Again, it is an honorable duty of the members of the Jewish community to lend every possible help and service in Chest campaigns in order that the quotas expected by the Community Chest are completely raised.

The problem of Jewish federations and Community Chests has brought into American Jewish life the necessity for the organization of special organizations, called Jewish Welfare Funds, that take up the support of non-local Jewish national and international philanthropies and of purely Jewish recreational and cultural activities.

JEWISH PARTICIPATION

The experience in several Chest cities, notably in Detroit, has shown that the Jewish Federation’s contributions to the Community Fund have been more plentiful when it organized all Jewish workers into distinct Jewish teams responsible for Jewish givers, rather than merging its workers with the general money-raising organization. This latter plan, favored by the “assimilationists” in the Jewish camp, produced quite disappointing results in contributions.

It is, in other words, very important for the Federation to maintain a very strong and vital hold and direct discipline on the Jewish community, both in setting up the fund-raising machinery and in the all-important soliciting processes.

The contrast in experience in the first three-year period when the Jewish group in Detroit was responsible for the raising funds among Jews with very fine results, and—on the other hand—in the second period of three years when the Jewish part of the city was thrown into the whole community pot, with very poor results, needs no comment.

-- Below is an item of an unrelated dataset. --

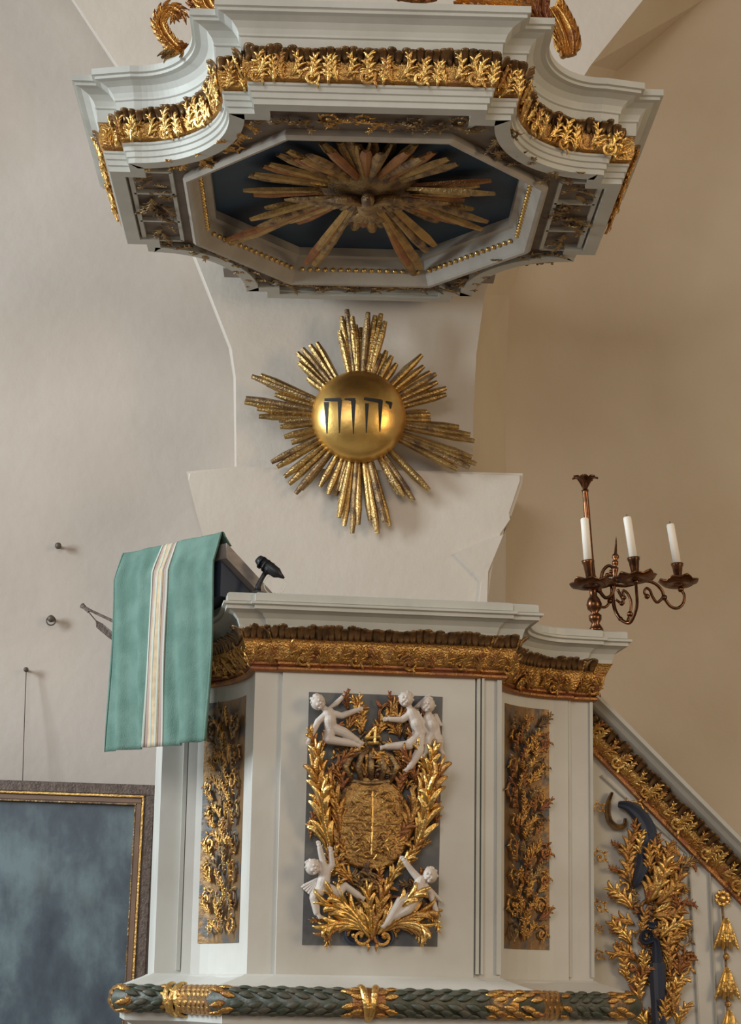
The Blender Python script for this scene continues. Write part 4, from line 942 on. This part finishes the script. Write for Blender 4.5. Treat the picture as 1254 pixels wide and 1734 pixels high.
# ================================================================ CANDELABRA
KY = 6.60
K = lambda a, b, y=KY: PY(a, b, y)
cand = empty('candelabrum', K(1006, 1068), 'three-armed aged brass candelabrum leaning on the right end of the pulpit rim', 'candelabrum')
S2 = 6.95/3600
def lathe_on(a, b, prof, name, m, parent, seg=16):
    d = b-a; bm = bmesh.new(); lathe(bm, prof, seg, Matrix.Translation(a) @ d.to_track_quat('Z', 'Y').to_matrix().to_4x4()); return obj(name, bm, m, parent, smooth=True)
pb, pt_ = K(1009, 1068), K(990, 828); LP_ = (pt_-pb).length
f = lambda y: (1068-y)/240*LP_
lathe_on(pb, pt_, [(0, 0), (.024, 0), (.022, .006), (.012, f(1056)), (.020, f(1050)), (.021, f(1043)), (.010, f(1038)), (.022, f(1032)), (.025, f(1024)), (.020, f(1016)), (.012, f(1010)), (.012, f(1000)), (.018, f(994)), (.018, f(985)), (.012, f(975)), (.010, f(930)), (.010, f(860)), (.009, f(835)), (.012, f(830)), (0, f(829))], 'post', M_brass, cand)
bm = bmesh.new()
for k in range(7):
    a_ = 2*PI*k/7; d = Vector((math.cos(a_), math.sin(a_), 0)); lp_ = [pt_+d*(.006+.036*(j/4)**1.3)+UPZ*(.038*math.sin(PI*.62*j/4)) for j in range(5)]
    blade(bm, lp_, [(-d*.5+UPZ).normalized()]*5, [.005, .011, .014, .012, .003], [.004]*5)
obj('flower_cup', bm, M_brass, cand)
specs = [((995, 950), (989, 877), (1000, 990), 6.49), ((1072, 945), (1061, 875), (1076, 980), 6.50), ((1146, 955), (1134, 887), (1148, 988), 6.66)]
ccols = ['white candle on the left arm of the candelabrum, against its post', 'white candle on the middle arm of the candelabrum', 'white candle on the far right arm of the candelabrum']
axis = (K(1061, 875)-K(1073, 945)).normalized()
for i, (cb, ct, pc, yy) in enumerate(specs):
    a, b = PY(*cb, yy), PY(*ct, yy); d = (b-a); Lc = d.length; dn = d.normalized()
    q = (Matrix.Translation(a) @ d.to_track_quat('Z', 'Y').to_matrix().to_4x4())
    ce = empty('candle', a, ccols[i], 'candle', 'white candles on the candelabrum')
    bm = bmesh.new(); lathe(bm, [(0, -.016), (.0128, -.016), (.0128, Lc-.006), (.0110, Lc-.001), (.006, Lc), (0, Lc-.001)], 18, q); obj('wax', bm, M_wax, ce, smooth=True)
    bm = bmesh.new(); tube(bm, [a+dn*(Lc-.002), a+dn*(Lc+.008)], .0012, 6); obj('wick', bm, M_black, ce)
    c0 = PY(*pc, yy); s1 = a
    Ls = (s1-c0).length; bm = bmesh.new()
    lathe(bm, [(.0, -.006), (.012, -.004), (.013, .008), (.009, .014), (.0125, .022), (.0165, Ls-.012), (.020, Ls-.004), (.020, Ls+.002), (.0145, Ls+.002), (.0140, Ls-.020), (0, Ls-.022)], 18, Matrix.Translation(c0) @ (s1-c0).to_track_quat('Z', 'Y').to_matrix().to_4x4()); obj('candle_socket', bm, M_brass, cand, smooth=True)
    # scalloped drip pan
    bm = bmesh.new(); n = 32; R = .062; rings = []
    tl = Matrix.Translation(c0) @ ((s1-c0).normalized()*.8+UPZ*.2+Vector((.0, .10, 0))).to_track_quat('Z', 'Y').to_matrix().to_4x4()
    for rr, zz in ((.010, .0), (.028, -.004), (.045, -.006), (1.0, .004), (1.03, .007), (.97, .010), (.045, .002), (.028, .004), (.010, .008)):
        rg = []
        for j in range(n):
            th = 2*PI*j/n; sc_ = R*rr*(1+.06*math.cos(8*th)) if rr > .5 else rr; z_ = zz+(.0035*math.cos(8*th)+.004*math.cos(3*th+i) if rr > .5 else 0)
            rg.append(bm.verts.new(tl @ Vector((sc_*math.cos(th), sc_*math.sin(th), z_))))
        rings.append(rg)
    for r1, r2 in zip(rings, rings[1:]+rings[:1]):
        for j in range(n): bm.faces.new((r1[j], r1[(j+1) % n], r2[(j+1) % n], r2[j]))
    obj('drip_pan', bm, M_brass, cand, smooth=True)
def arm(pts, r0_=.0045, r1_=.0045, name='arm', y0=6.60, y1=6.60, ball=None):
    P3 = [PY(a_, b_, y0+(y1-y0)*i/(len(pts)-1)) for i, (a_, b_) in enumerate(pts)]; Q = []
    for i in range(len(P3)-1):
        p0, p1, p2, p3 = P3[max(i-1, 0)], P3[i], P3[i+1], P3[min(i+2, len(P3)-1)]
        for k in range(5):
            t = k/5; Q.append(.5*((2*p1)+(-p0+p2)*t+(2*p0-5*p1+4*p2-p3)*t*t+(-p0+3*p1-3*p2+p3)*t**3))
    Q.append(P3[-1]); n = len(Q); bm = bmesh.new(); tube(bm, Q, [r0_+(r1_-r0_)*i/n for i in range(n)], 10)
    for bx in (ball or []): bmesh.ops.create_icosphere(bm, subdivisions=2, radius=bx[1], matrix=Matrix.Translation(P3[bx[0]]))
    return obj(name, bm, M_brass, cand, smooth=True)
arm([(1002, 995), (1003, 1012), (1012, 1025), (1024, 1028), (1032, 1018), (1035, 1000), (1032, 985)], ball=[(4, .009), (0, .010)], y1=6.62)
arm([(1036, 1000), (1040, 1030), (1050, 1048), (1064, 1055), (1072, 1045), (1078, 1025), (1077, 1000), (1076, 985)], .0065, .0045, ball=[(2, .008), (7, .010)], y0=6.62, y1=6.50)
arm([(1062, 1052), (1066, 1040), (1068, 1020), (1062, 1005), (1054, 1000), (1056, 1012)], .005, .004, ball=[(5, .008), (1, .010)], y0=6.58)
arm([(1045, 998), (1055, 1018), (1052, 1022), (1042, 1015)], .005, .004, 'arm_scroll', ball=[(2, .008)])
arm([(1036, 990), (1060, 992), (1090, 984), (1108, 988), (1120, 1000), (1124, 1012), (1134, 1026), (1146, 1030), (1156, 1022), (1158, 1008), (1152, 998)], .0055, .0045, y0=6.62, y1=6.66, ball=[(5, .010), (10, .010)])
arm([(1122, 1012), (1112, 1020), (1104, 1010), (1100, 1000), (1094, 996), (1090, 1003), (1095, 1010)], .005, .004, 'arm_scroll', y0=6.64, y1=6.64, ball=[(6, .009)])
arm([(1016, 990), (1020, 968), (1030, 958), (1038, 964), (1036, 974), (1028, 974)], .006, .004, 'arm_scroll', ball=[(5, .008)])
arm([(1014, 1000), (1024, 1012), (1034, 1008), (1040, 994), (1040, 978), (1034, 968)], .006, .004, 'arm_scroll', ball=[(0, .009), (5, .007)])
arm([(1000, 990), (1018, 992), (1034, 988), (1046, 984), (1060, 985)], .010, .007, 'crossbar')
arm([(1018, 985), (1030, 984), (1044, 990)], .012, .008, 'crossbar')
lathe_on(K(1040, 985, 6.60), K(1043, 907, 6.60), [(0, 0), (.010, 0), (.006, .02), (.010, .035), (.011, .045), (.005, .050), (.010, .056), (.010, .066), (.005, .070), (.012, .078), (.010, .086), (.005, .092), (.003, .125), (0, .150)], 'finial', M_brass, cand)

# ================================================================ PAINTING AND HOOKS
PTY = 7.86
pp0 = PY(265, 1331, PTY)
paint = empty('framed_painting', (pp0.x-.6, PTY, pp0.z-1.3), 'dark blue-green oil painting in a brown gilt-lined frame at lower left', 'painting')
Wp, Hp_ = 1.5, 1.05; ang = math.radians(.9)
PMx = Matrix.Translation(pp0) @ Matrix.Rotation(ang, 4, 'Y')
def prect(x0, x1, z0, z1, y0, y1, name, m):
    bm = bmesh.new(); box_bm(bm, ((x0+x1)/2, (y0+y1)/2, (z0+z1)/2), (x1-x0, y1-y0, z1-z0), PMx)
    bmesh.ops.bevel(bm, geom=bm.edges[:], offset=min(.004, abs(z1-z0)*.2, abs(x1-x0)*.2), segments=2, affect='EDGES'); return obj(name, bm, m, paint)
bands = [(0, .040, -.035, .03, M_fdark, 'frame_carved_edge'), (.040, .047, -.040, .03, M_goldb, 'gilt_line'), (.047, .070, -.030, .03, M_fbrown, 'frame_moulding'), (.070, .074, -.028, .03, M_golds, 'gilt_sight_edge')]
for a, b, y0, y1, m, nm in bands:
    prect(-Wp+a, -a, -b, -a, y0, y1, nm, m); prect(-Wp+a, -a, -Hp_+a, -Hp_+b, y0, y1, nm, m)
    prect(-b, -a, -Hp_+b, -b, y0, y1, nm, m); prect(-Wp+a, -Wp+b, -Hp_+b, -b, y0, y1, nm, m)
m = bpy.data.materials.new('oil_canvas'); m.use_nodes = True; nt = m.node_tree; N = nt.nodes; L = nt.links; bs = N['Principled BSDF']; bs.inputs['Roughness'].default_value = .38
geo = N.new('ShaderNodeNewGeometry'); mp = N.new('ShaderNodeMapping'); mp.inputs['Scale'].default_value = (1, 1, .55); L.new(geo.outputs['Position'], mp.inputs[0])
n1 = N.new('ShaderNodeTexNoise'); n1.inputs['Scale'].default_value = 5; n1.inputs['Detail'].default_value = 7; n1.inputs['Roughness'].default_value = .62; L.new(mp.outputs[0], n1.inputs['Vector'])
r = N.new('ShaderNodeValToRGB'); e = r.color_ramp.elements; e[0].position = .32; e[0].color = (.03, .037, .055, 1); e[1].position = .66; e[1].color = (.16, .215, .23, 1)
x = e.new(.5); x.color = (.075, .10, .12, 1); L.new(n1.outputs['Fac'], r.inputs[0])
n2 = N.new('ShaderNodeTexNoise'); n2.inputs['Scale'].default_value = 3.2; n2.inputs['Detail'].default_value = 3; L.new(mp.outputs[0], n2.inputs['Vector'])
r2 = N.new('ShaderNodeValToRGB'); r2.color_ramp.elements[0].position = .55; r2.color_ramp.elements[1].position = .72; r2.color_ramp.elements[0].color = (0, 0, 0, 1); r2.color_ramp.elements[1].color = (.6, .6, .6, 1); L.new(n2.outputs['Fac'], r2.inputs[0])
mx = N.new('ShaderNodeMix'); mx.data_type = 'RGBA'; L.new(r2.outputs[0], mx.inputs[0]); L.new(r.outputs[0], mx.inputs[6]); mx.inputs[7].default_value = (.11, .09, .085, 1); L.new(mx.outputs[2], bs.inputs['Base Color'])
bm = bmesh.new(); box_bm(bm, (-Wp/2, 0, -Hp_/2), (Wp-.14, .02, Hp_-.14), PMx); obj('canvas', bm, m, paint)
def knob(px, py, r_, label, ring=False):
    c = PY(px, py, WALLY); e_ = empty('wall_hook', c, label, 'hook', 'iron fixings on the left wall')
    bm = bmesh.new(); lathe(bm, [(r_*.5, 0), (r_*.5, .02), (r_, .024), (r_*1.05, .034), (r_*.6, .042), (0, .044)], 14, Matrix.Translation(c) @ Matrix.Rotation(PI/2, 4, 'X')); obj('hook_head', bm, M_iron, e_, smooth=True)
    if ring:
        bm = bmesh.new(); tube(bm, [c+Vector((r_*1.3*math.cos(t), -.03, r_*1.3*math.sin(t)-.008)) for t in [2*PI*i/16 for i in range(17)]], .003, 6); obj('hook_ring', bm, M_iron, e_)
    return c
knob(100, 927, .012, 'topmost small iron knob on the left wall')
knob(88, 1050, .013, 'iron knob with ring on the left wall, left of the green cloth', True)
hk = knob(46, 1136, .009, 'lowest iron hook on the left wall carrying the picture wire')
wq = PY(38, 1331, PTY+.02)
bm = bmesh.new(); tube(bm, [hk+Vector((0, -.03, -.004)), (hk+wq)/2+Vector((0, -.02, 0)), wq+Vector((0, 0, -.01))], .0022, 6)
tag(obj('picture_wire', bm, M_iron), 'thin dark wire running from the wall hook to the painting', 'wire')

It indicates how important it is for federations, in order to encourage adequate responsibility of the Jews to the community at large, to organize the Jewish participation in the general fund-raising process.

In the words of Mr. H. Wineman, chairman of the board of the Jewish Welfare Federation in Detroit: “The economic depression of the last few years may have a lot to do with this, but the plan where we worked as distinct Jewish teams and solicited Jewish prospects, was the most successful and is the best plan to follow.”

FUND RAISING AND COMMUNITY PLANNING

Thus in cities where the Federation or its constituent societies is financed by general Community Chest or by Emergency Welfare campaigns, the Federation should retain not only budgetary responsibility for its social welfare agencies, but a fund-raising machinery to assure active Jewish participation in campaigns financing philanthropic work of the city.

When all is said, the raising and distributing of funds remain the chief responsibility of federations. Two new circumstances, as a result of present-day conditions, have to be taken into account when basic principles for the federation function are considered in the light of the economic depression.

Diminishing income from the traditional sources of support requires in the first place an extension of money-raising efforts to include the participation of all groups in the Jewish community with corresponding democratization of federation management; second, a greater measure of community planning authority for the modernization and the economical operation of the Jewish community social work program.